As Alberta continues to seek out innovative clean energy alternatives, geothermal energy is quickly making a name for itself as an integral component of the future of Alberta’s energy sector. Alongside geothermal energy, hydrogen energy is also breaking out as one of the top contenders. Many countries including Canada have promised an Internal Combustion Engine (ICE) ban by 2040; thus, natural gas will no longer drive our engines. For Alberta to remain one of the worlds leading energy sectors it is imperative we look to environmentally sustainable alternatives, specifically, geothermal and hydrogen alternatives.

figure 1: planned internal combustion engine bans for various countries.

source: icct (international council on clean transportation) 

 

What is Geothermal Energy?

Geothermal energy is harnessed from below the Earth's surface, it is generally in the form of hot water held within rocks and caverns. Think of the hot springs in Banff, in essence this is geothermal energy that has made its way to the surface naturally. Accessing this form of sub-surface energy requires wells that dig deep below the earths crust. These wells access water and steam and can be used to drive turbines connected to electricity generators or can act as large radiators to heat homes and other infrastructures.

Geothermal energy is considered a renewable resource because it requires only the high temperatures of resources below the surface. Hot water from underground is pumped back into the ground once the steam is used to either heat a secondary fluid (a binary process) or used directly to create electrical energy.

Geothermal energy does not come without its drawbacks - there is the potential for mini tremors in the drilling area, and a high initial cost to implement. However, technology continues to evolve and lessen the risks associated with harvesting water from below the Earth's surface.

The Future of Geothermal Energy

The advances in geothermal energy are most evident by looking at companies such as: Eavor and FutEra. Eavor, a Calgary-based company has created a closed loop geothermal system which does not use a fracking process (blasting with a high pressure water solution) or require resources from below the surface, and poses no earthquake risk. The closed loop geothermal system, otherwise referred to as the Eavor Loop acts similar to a radiator and has begun to receive backing from some major players in the oil and gas industry such as: British Petroleum (BP) and Chevron.

 

 

 

 

 

 figure 2: the Eavor loop design 

 source: Eavor.com

 

 

 

 

 

 

Furthermore, construction has been scheduled to commence on a geothermal project being handled by FutEra, a subsidiary of Razor which is a publicly traded corporation based out of Alberta. The intent is to produce greener energy that is sustainable and renewable for generations to come. The total project cost is 37 million dollars, and will commence in Swan Hills, AB.

 

 

 

 

 

 

figure 3: FutEra plant blueprint

source: FutEra.com

 

 

 

 

 

 

 

 

 

What can Alberta Contribute?

Drilling wells deep enough to access the Earth’s sub-surface resources requires a work-force well versed in drilling. Alberta, one of the world’s most well known oil suppliers has already proven their skill set in drilling and ability to manage an energy sector; thereby, making Alberta a strong candidate in the green energy sector. With many drill sites already established geothermal companies can save initial start up costs and use pre-existing infrastructure.

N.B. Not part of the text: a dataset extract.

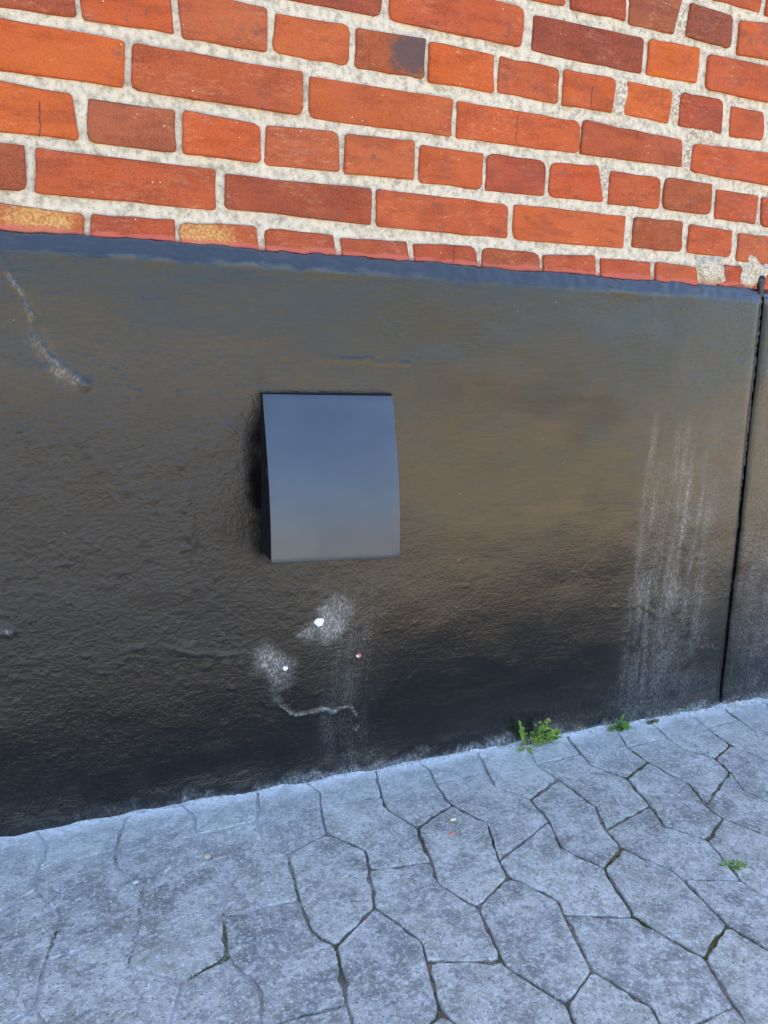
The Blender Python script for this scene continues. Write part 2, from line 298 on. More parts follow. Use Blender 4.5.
BRICKS = [  # course, first and last column, face corners (x, z) clockwise from top left, colour
 (0, -1, 0, [(-0.114, -0.006), (-0.006, -0.006), (-0.0004, -0.0603), (-0.114, -0.0643)], (175, 80, 65)),
 (0, 0, 1, [(0.006, -0.006), (0.114, -0.006), (0.1182, -0.0592), (0.0098, -0.0614)], (215, 95, 50)),
 (0, 1, 2, [(0.126, -0.006), (0.242, -0.0084), (0.242, -0.0601), (0.132, -0.063)], (200, 100, 75)),
 (0, 2, 3, [(0.2575, -0.0119), (0.3621, -0.0083), (0.3619, -0.0599), (0.253, -0.059)], (210, 105, 70)),
 (0, 3, 4, [(0.3751, -0.0103), (0.4817, -0.006), (0.4814, -0.0582), (0.3746, -0.0596)], (180, 88, 60)),
 (0, 4, 5, [(0.4912, -0.0085), (0.5994, -0.008), (0.6025, -0.0599), (0.4919, -0.0616)], (222, 100, 42)),
 (0, 5, 6, [(0.6124, -0.0084), (0.7206, -0.0089), (0.7223, -0.0592), (0.6118, -0.0586)], (205, 95, 60)),
 (0, 6, 7, [(0.7306, -0.0085), (0.8331, -0.0064), (0.8299, -0.0573), (0.7324, -0.0597)], (210, 95, 55)),
 (0, 7, 8, [(0.8586, -0.0074), (0.9554, -0.0064), (0.9518, -0.0581), (0.858, -0.0563)], (228, 108, 42)),
 (0, 8, 9, [(0.974, -0.0066), (1.0701, -0.0067), (1.0745, -0.0593), (0.9776, -0.0589)], (185, 75, 60)),
 (0, 9, 10, [(1.093, -0.0132), (1.1697, -0.0131), (1.1787, -0.0585), (1.0973, -0.0607)], (205, 90, 60)),
 (0, 10, 11, [(1.206, -0.006), (1.314, -0.006), (1.314, -0.0643), (1.206, -0.0643)], (205, 90, 60)),
 (1, -1.5, 0.5, [(-0.174, -0.0763), (0.0565, -0.0785), (0.0528, -0.1327), (-0.174, -0.1345)], (220, 100, 45)),
 (1, 0.5, 2.5, [(0.0691, -0.0795), (0.2933, -0.0788), (0.294, -0.1338), (0.065, -0.1334)], (195, 90, 60)),
 (1, 2.5, 4.5, [(0.3078, -0.0822), (0.5317, -0.0795), (0.5314, -0.1318), (0.3063, -0.1355)], (205, 98, 62)),
 (1, 4.5, 6.5, [(0.543, -0.0804), (0.768, -0.0801), (0.7718, -0.1282), (0.5441, -0.1324)], (215, 95, 50)),
 (1, 6.5, 8.5, [(0.7765, -0.0771), (0.986, -0.082), (0.9927, -0.1245), (0.7771, -0.1284)], (190, 85, 60)),
 (1, 8.5, 10.5, [(1.0161, -0.0834), (1.254, -0.0763), (1.254, -0.1345), (1.0146, -0.1298)], (215, 95, 60)),
 (2, -1, 0, [(-0.114, -0.1465), (-0.0104, -0.1503), (-0.0044, -0.2025), (-0.114, -0.2048)], (222, 105, 50)),
 (2, 0, 1, [(0.0125, -0.1531), (0.1172, -0.1517), (0.1173, -0.2027), (0.0086, -0.2031)], (180, 95, 80)),
 (2, 1, 2, [(0.1308, -0.1508), (0.2333, -0.1545), (0.2332, -0.2026), (0.1289, -0.2033)], (217, 95, 50)),
 (2, 2, 3, [(0.2451, -0.1536), (0.349, -0.1496), (0.351, -0.201), (0.2422, -0.205)], (200, 100, 75)),
 (2, 3, 4, [(0.3619, -0.1504), (0.4703, -0.1466), (0.4711, -0.2), (0.3616, -0.2034)], (210, 105, 70)),
 (2, 4, 5, [(0.4827, -0.1509), (0.5906, -0.1508), (0.5916, -0.2027), (0.4831, -0.2024)], (212, 98, 60)),
 (2, 5, 6, [(0.5999, -0.1489), (0.7075, -0.1481), (0.7094, -0.1996), (0.6011, -0.2025)], (190, 82, 70)),
 (2, 6, 7, [(0.7197, -0.1487), (0.8125, -0.1437), (0.8298, -0.1975), (0.7213, -0.2004)], (215, 90, 50)),
 (2, 7, 8, [(0.8413, -0.1479), (0.9478, -0.1477), (0.9504, -0.1976), (0.8423, -0.2005)], (205, 90, 60)),
 (2, 8, 9, [(0.9593, -0.1465), (1.0666, -0.1461), (1.0709, -0.1967), (0.9621, -0.1965)], (178, 85, 60)),
 (2, 9, 10, [(1.0823, -0.1533), (1.1845, -0.1544), (1.1854, -0.2036), (1.0844, -0.2014)], (200, 85, 60)),
 (2, 10, 11, [(1.1963, -0.1565), (1.314, -0.1465), (1.314, -0.2048), (1.2034, -0.2058)], (205, 85, 60)),
 (3, -2.5, -0.5, [(-0.294, -0.2168), (-0.069, -0.218), (-0.0693, -0.2706), (-0.294, -0.275)], (165, 80, 65)),
 (3, -0.5, 1.5, [(-0.053, -0.2191), (0.1702, -0.2184), (0.1695, -0.2714), (-0.0567, -0.2719)], (205, 92, 58)),
 (3, 1.5, 3.5, [(0.187, -0.2233), (0.4022, -0.2207), (0.4026, -0.271), (0.1858, -0.2682)], (172, 75, 60)),
 (3, 3.5, 5.5, [(0.4136, -0.2196), (0.6436, -0.2199), (0.6445, -0.2717), (0.4155, -0.2729)], (207, 92, 62)),
 (3, 5.5, 7.5, [(0.6559, -0.2187), (0.8808, -0.2168), (0.8821, -0.2696), (0.6585, -0.2726)], (220, 105, 62)),
 (3, 7.5, 8.5, [(0.9019, -0.2162), (1.0101, -0.2155), (1.015, -0.2656), (0.9029, -0.2658)], (172, 80, 55)),
 (3, 8.5, 9.5, [(1.0272, -0.2184), (1.1292, -0.2212), (1.133, -0.2672), (1.0304, -0.2653)], (210, 95, 60)),
 (3, 9.5, 10.5, [(1.1493, -0.2233), (1.2359, -0.2243), (1.254, -0.275), (1.1515, -0.2706)], (205, 100, 75)),
 (4, -1, 0, [(-0.114, -0.287), (-0.0026, -0.2936), (-0.006, -0.3453), (-0.114, -0.3453)], (205, 105, 60)),
 (4, 0, 1, [(0.0092, -0.2926), (0.1137, -0.2899), (0.114, -0.3453), (0.006, -0.3453)], (195, 85, 65)),
 (4, 1, 2, [(0.1213, -0.2926), (0.2264, -0.2888), (0.234, -0.3453), (0.126, -0.3453)], (195, 95, 70)),
 (4, 2, 3, [(0.2415, -0.2904), (0.3441, -0.2917), (0.354, -0.3453), (0.246, -0.3453)], (190, 85, 65)),
 (4, 3, 4, [(0.3586, -0.2943), (0.4631, -0.2917), (0.474, -0.3453), (0.366, -0.3453)], (185, 85, 70)),
 (4, 4, 5, [(0.4788, -0.2936), (0.585, -0.2895), (0.594, -0.3453), (0.486, -0.3453)], (190, 82, 62)),
 (4, 5, 6, [(0.6018, -0.2898), (0.708, -0.2914), (0.714, -0.3453), (0.606, -0.3453)], (180, 85, 68)),
 (4, 6, 7, [(0.7185, -0.2928), (0.8224, -0.2868), (0.834, -0.3453), (0.726, -0.3453)], (195, 82, 62)),
 (4, 7, 8, [(0.8378, -0.29), (0.9429, -0.2885), (0.954, -0.3453), (0.846, -0.3453)], (200, 85, 62)),
 (4, 8, 9, [(0.959, -0.2883), (1.0503, -0.2913), (1.0618, -0.3229), (0.966, -0.3453)], (205, 95, 70)),
 (4, 9, 10, [(1.1225, -0.2819), (1.1622, -0.2817), (1.1855, -0.3159), (1.1129, -0.3201)], (200, 80, 55)),
 (-1, 1.5, 3.5, [(0.186, 0.0643), (0.414, 0.0643), (0.4092, 0.0115), (0.186, 0.006)], (165, 65, 55)),
 (-1, 3.5, 5.5, [(0.426, 0.0643), (0.6457, 0.0636), (0.6447, 0.0102), (0.4254, 0.0093)], (205, 90, 60)),
 (-1, 5.5, 7.5, [(0.6689, 0.0588), (0.8803, 0.0613), (0.8838, 0.009), (0.6687, 0.009)], (150, 62, 55)),
 (-1, 7.5, 8.5, [(0.8956, 0.0619), (1.0022, 0.0655), (1.005, 0.0131), (0.8965, 0.009)], (228, 108, 45)),
 (-1, 8.5, 10.5, [(1.0268, 0.0601), (1.254, 0.0643), (1.254, 0.006), (1.0282, 0.0062)], (212, 95, 60)),
 (-2, 5, 6, [(0.606, 0.1345), (0.714, 0.1345), (0.7211, 0.0808), (0.606, 0.0763)], (205, 95, 55)),
 (-2, 6, 7, [(0.726, 0.1345), (0.834, 0.1345), (0.8399, 0.0813), (0.7341, 0.0794)], (175, 70, 55)),
 (-2, 7, 8, [(0.846, 0.1345), (0.954, 0.1345), (0.9422, 0.0794), (0.85, 0.0773)], (165, 85, 68)),
 (-2, 8, 9, [(0.9742, 0.1293), (1.0675, 0.126), (1.0722, 0.0768), (0.969, 0.08)], (142, 65, 62)),
 (-2, 9, 10, [(1.0883, 0.1224), (1.194, 0.1345), (1.194, 0.0763), (1.0898, 0.0714)], (217, 100, 60)),
 (-3, 7.5, 9.5, [(0.906, 0.2048), (1.134, 0.2048), (1.1277, 0.1435), (0.906, 0.1465)], (200, 90, 60)),
 (-3, 9.5, 10.5, [(1.146, 0.2048), (1.254, 0.2048), (1.254, 0.1465), (1.1431, 0.1421)], (195, 85, 60)),
]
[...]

source: THE CANADIAN PRESS IMAGES - Jeff McIntosh

Conclusion 

Oil and gas has been Alberta’s primary economic driver for decades; however, the price per barrel continues to be highly volatile and subject to scrutiny over its environmental impact. It is becoming necessary that Alberta continues to explore alternatives such as: geothermal and hydrogen energy.

Alberta is a prime location for the aforementioned alternatives as our energy sector is well established and our workforce already possesses the technical skills used in drilling. In the last five years alternative green energy projects have gained backing and investment from some of the largest oil and gas corporations, which affirms the notion that these alternatives are the way of the future. Paradox recognizes innovation in our energy sector and is constantly pushing to improve our environmental impact.